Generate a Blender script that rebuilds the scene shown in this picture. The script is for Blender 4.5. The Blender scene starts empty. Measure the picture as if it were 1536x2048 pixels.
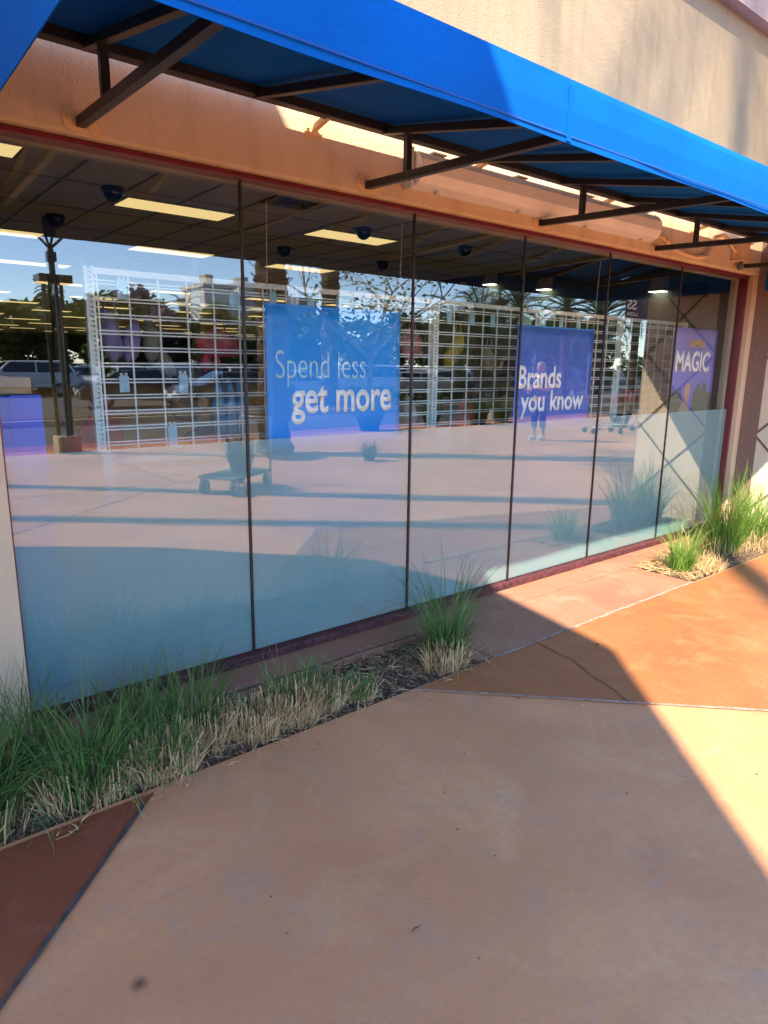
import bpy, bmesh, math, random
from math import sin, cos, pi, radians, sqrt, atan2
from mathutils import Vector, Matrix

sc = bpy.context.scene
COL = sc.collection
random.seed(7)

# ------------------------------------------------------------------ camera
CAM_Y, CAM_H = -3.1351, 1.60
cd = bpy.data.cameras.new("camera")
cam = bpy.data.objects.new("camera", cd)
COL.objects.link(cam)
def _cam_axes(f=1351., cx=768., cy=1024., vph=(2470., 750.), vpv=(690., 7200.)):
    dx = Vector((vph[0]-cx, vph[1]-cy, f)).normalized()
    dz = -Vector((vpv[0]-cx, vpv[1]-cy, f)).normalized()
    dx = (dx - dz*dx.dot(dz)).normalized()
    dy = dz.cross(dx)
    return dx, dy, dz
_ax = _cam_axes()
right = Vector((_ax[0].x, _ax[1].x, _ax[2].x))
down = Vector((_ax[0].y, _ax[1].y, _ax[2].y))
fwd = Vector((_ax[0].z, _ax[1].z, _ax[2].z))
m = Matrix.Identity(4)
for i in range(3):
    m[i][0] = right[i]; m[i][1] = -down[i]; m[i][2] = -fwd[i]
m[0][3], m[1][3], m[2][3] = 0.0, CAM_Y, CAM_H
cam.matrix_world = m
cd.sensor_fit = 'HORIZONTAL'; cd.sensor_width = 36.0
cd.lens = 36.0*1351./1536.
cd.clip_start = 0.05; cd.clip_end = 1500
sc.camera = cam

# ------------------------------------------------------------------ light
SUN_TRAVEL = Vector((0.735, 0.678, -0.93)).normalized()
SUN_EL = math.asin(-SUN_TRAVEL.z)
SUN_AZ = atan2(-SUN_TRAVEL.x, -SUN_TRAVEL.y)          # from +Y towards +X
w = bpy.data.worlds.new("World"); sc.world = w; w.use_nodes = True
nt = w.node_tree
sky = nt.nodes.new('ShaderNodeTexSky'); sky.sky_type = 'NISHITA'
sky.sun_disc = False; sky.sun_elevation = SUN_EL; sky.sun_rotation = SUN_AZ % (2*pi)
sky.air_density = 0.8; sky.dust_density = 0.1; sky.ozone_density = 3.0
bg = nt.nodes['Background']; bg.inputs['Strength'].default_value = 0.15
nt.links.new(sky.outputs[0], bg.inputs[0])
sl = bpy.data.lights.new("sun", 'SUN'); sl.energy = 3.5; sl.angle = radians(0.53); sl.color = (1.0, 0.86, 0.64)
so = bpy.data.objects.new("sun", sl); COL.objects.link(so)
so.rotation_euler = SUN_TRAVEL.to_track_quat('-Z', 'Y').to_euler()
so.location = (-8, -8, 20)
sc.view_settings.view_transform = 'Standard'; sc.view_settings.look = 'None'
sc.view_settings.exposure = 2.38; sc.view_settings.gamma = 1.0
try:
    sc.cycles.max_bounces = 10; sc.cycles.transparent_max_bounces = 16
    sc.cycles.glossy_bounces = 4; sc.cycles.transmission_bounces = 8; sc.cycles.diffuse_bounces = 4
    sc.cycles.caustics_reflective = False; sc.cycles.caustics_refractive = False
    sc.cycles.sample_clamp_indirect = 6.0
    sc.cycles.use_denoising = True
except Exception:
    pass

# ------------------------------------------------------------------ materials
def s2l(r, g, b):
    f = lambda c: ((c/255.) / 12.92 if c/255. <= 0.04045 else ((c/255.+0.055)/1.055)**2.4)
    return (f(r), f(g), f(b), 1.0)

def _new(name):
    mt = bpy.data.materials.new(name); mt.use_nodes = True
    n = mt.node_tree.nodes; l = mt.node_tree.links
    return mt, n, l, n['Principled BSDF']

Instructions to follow
Reproduce only the lines from the beginning of the data through the line that contains "random.seed(7)", both included, and please drop the pictures.

Result of the exercise
Generate a Blender script that rebuilds the scene shown in this picture. The script is for Blender 4.5. The Blender scene starts empty. Measure the picture as if it were 1536x2048 pixels.
import bpy, bmesh, math, random
from math import sin, cos, pi, radians, sqrt, atan2
from mathutils import Vector, Matrix

sc = bpy.context.scene
COL = sc.collection
random.seed(7)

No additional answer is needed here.